Why facebook is so cool

Filed under: Family & Friends — suzanne turner @ 12:52 pm

One of the best things about living in a new place is getting to meet new friends. One of the hard things about seasonal work is that you leave these cool people you met, but I’m so excited a lot of the people I met are on facebook. Its so great that we live in a time where so many people have access to this kind of connection. I love staying in touch with people I have met, even if it is just being able to see pictures of what they’re up to. We don’t all always have time to say the things we want to, but just being able to- whether its in a bulletin, comment, or message- is such a great thing. Especially now when weddings, babies, travels, and all sorts of other things are going on with everyone. It’s hard to keep up, but I’m so grateful that so many of my friends are really good about posting pictures and updates on what’s going on in their lives. It’s so great to see people happy and doing their thing.

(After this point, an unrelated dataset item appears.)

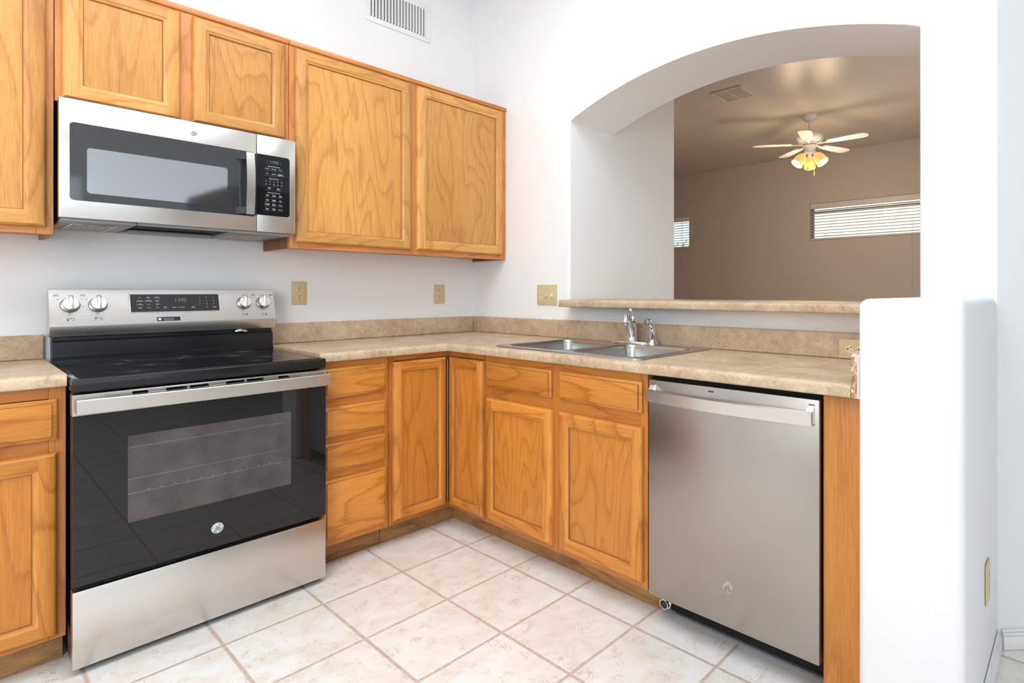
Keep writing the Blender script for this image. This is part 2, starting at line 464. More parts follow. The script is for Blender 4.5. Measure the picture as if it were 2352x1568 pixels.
# side wall continuing behind the arch, and the room beyond
MB(WORLD).box(WT, 1.046, 0, CH, -.858, .12).build('wall_side', WHITE, kind='structure')
MB(WORLD).box(.926, 1.046, 0, CH, .12, 3.8).build('wall_living_left', BEIGE, kind='structure')
MB(WORLD).box(1.046, 5.75, 0, CH, 3.8, 3.92).build('wall_living_back', BEIGE, kind='structure')
MB(WORLD).box(.5, 5.75, 0, CH, -2.92, -2.8).build('wall_living_front', BEIGE, kind='structure')
FX = 5.75
def far_wall():
    m = MB(WORLD)
    m.box(FX, FX + .15, 0, 1.90, -2.92, 3.92); m.box(FX, FX + .15, 2.42, CH, -2.92, 3.92)
    for a, b in ((-2.92, -1.95), (-.064, 1.925), (3.35, 3.92)): m.box(FX, FX + .15, 1.90, 2.42, a, b)
    m.build('wall_living_far', BEIGE, kind='structure')
far_wall()
# low stub wall at the end of the counter
MB(WORLD).box(-.66, -.001, .001, 1.150, -2.800, -2.556, bev=.024, seg=4).build('wall_stub', WHITE, kind='structure')
# diagonal wall to the right
def diag_wall(d0, d1, z0, z1, n0, n1, mb, bev=0):
    k = math.sqrt(.5); o = Vector((0, -2.80))
    mp = lambda u, z, n: (o.x + u * k - n * k, o.y - u * k - n * k, z)
    mb.box(d0, d1, z0, z1, n0, n1, bev=bev, mp=mp); return mb
diag_wall(0, 2.0, 0, CH, -.12, 0, MB()).build('wall_diagonal', WHITE, kind='structure')
MB(WORLD).box(1.41, 1.53, 0, CH, -6.1, -4.2).build('wall_dining_right', WHITE, kind='structure')
# walls behind the camera: solid to the left, window opening added behind for light
def room_rest():
    m = MB(WORLD)
    m.box(-4.3, -4.2, 0, CH, -6.1, .12)
    m.build('wall_left', WHITE, kind='structure')
    m = MB(WORLD)
    m.box(-4.3, -3.9, 0, CH, -6.1, -6.0).box(-1.3, -.35, 0, CH, -6.1, -6.0).box(-3.9, -1.3, 0, .7, -6.1, -6.0).box(-3.9, -1.3, 2.4, CH, -6.1, -6.0)
    hall = [(-.35 + 1.6 * q / 12, 2.30 + .28 * math.sin(PI * q / 12)) for q in range(13)]
    m.prism([(-.35, CH), (-.35, 2.30)] + hall[1:-1] + [(1.25, 2.30), (1.25, CH)], -6.1, -6.0)
    m.box(1.25, 1.53, 0, CH, -6.1, -6.0)
    m.build('wall_front', WHITE, kind='structure')
room_rest()
MB(WORLD).box(-1.0, 1.9, 0, CH, -8.1, -8.0).box(-1.1, -1.0, 0, CH, -8.1, -6.1).box(1.9, 2.0, 0, CH, -8.1, -6.1).box(1.53, 1.9, 0, CH, -6.2, -6.1).build('wall_hall', BEIGE, kind='structure')
MB(WORLD).box(-1.1, 2.0, -.1, 0, -8.1, -6.1).build('floor_hall', TILE, kind='structure')
MB(WORLD).box(-1.1, 2.0, CH, CH + .1, -8.1, -6.1).build('ceiling_hall', WHITE2, kind='structure')
MB(WORLD).box(-1.3, -.36, .001, .1, -5.998, -5.985).build('baseboard_front', TRIMW, kind='structure')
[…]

Plus Facebook has kept me connected to people back home while I’ve been here. I get to play games and IM people, and see what they’ve been up to. A lot of people who can’t seem to drag themselves to myspace are finally seeing that facebook is a good alternative. It keeps your info private and doesn’t let in people who don’t know you. It also really is a great tool for networking. I’m realizing I probably should have been closer and kept in touch with more people I went to school with. I really am glad to keep in touch with teachers who I still consider mentors. There were so many cool instructors at the Art Institute. I’m glad to still have their advice and insight at my fingertips.